The definition of an application port is what the two ends of the application 
think it is. If I think that port 25 is a good port, you do, too, and we never 
use it for anything else, why is this wrong? It seems to me that saying, "if 
you want to understand what the traffic on this network looks like, our 
direction is that you'll need to check SRV records most of the time in the 
future" seems to give people who do firewalls, traffic monitors, etc. the right 
signal as well.

Thanks,

Spencer
  ----- Original Message ----- 
  From: Hallam-Baker, Phillip 
  To: Stephane Bortzmeyer 
  Cc: ietf(_at_)ietf(_dot_)org 
  Sent: Monday, March 20, 2006 6:13 AM
  Subject: Re: Guidance needed on well known ports


  Refusing new registrations is what I meant by closing the registry.

  Of course it is not possible to change the way deployed systems work 
retrospectively.

  The question was about a new protocol.

  We are about to see several thousand new web services protocols being 
developed per year.
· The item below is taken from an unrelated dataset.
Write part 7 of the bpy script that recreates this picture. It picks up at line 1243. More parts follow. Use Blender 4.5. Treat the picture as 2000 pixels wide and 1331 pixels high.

A port each would be idiotic. Expecting UDDI deployment is 
at this point futile.

  The solution that people are going to turn to is to use the existing dns as 
deployed. Fortunately windows 2k uses srv extensively.

  We should also promote the use of srv for existing protocols for 
configuration. _pop3._tcp.example.com can only advertise the location of the 
pop server. Why not use it and save me debugging mail config for friends and 
familly?


   -----Original Message-----
  From:   Stephane Bortzmeyer [mailto:bortzmeyer(_at_)nic(_dot_)fr]
  Sent:   Mon Mar 20 03:06:23 2006
  To:     Hallam-Baker, Phillip
  Cc:     ietf(_at_)ietf(_dot_)org
  Subject:        Re: Guidance needed on well known ports

  On Sat, Mar 18, 2006 at 02:09:47PM -0800,
   Hallam-Baker, Phillip <pbaker(_at_)verisign(_dot_)com> wrote
   a message of 163 lines which said:

  > The Internet has a signalling layer, the DNS. Applications should
  > use it.  The SRV record provides an infinitely extensible mechanism
  > for advertising ports.

  I agree here but this means we should keep at least one well-known
  port, 53.

  > IANA should be told to close the well known ports
  > registry. Applications should use DNS SRV records for service
  > location.

  I agree with that rule for the *future* protocols. But it does not
  help with current (and widely deployed) protocols. So, asking IANA to
  refuse new registrations in the well-known ports registry is one
  thing, shutting down the registry is another.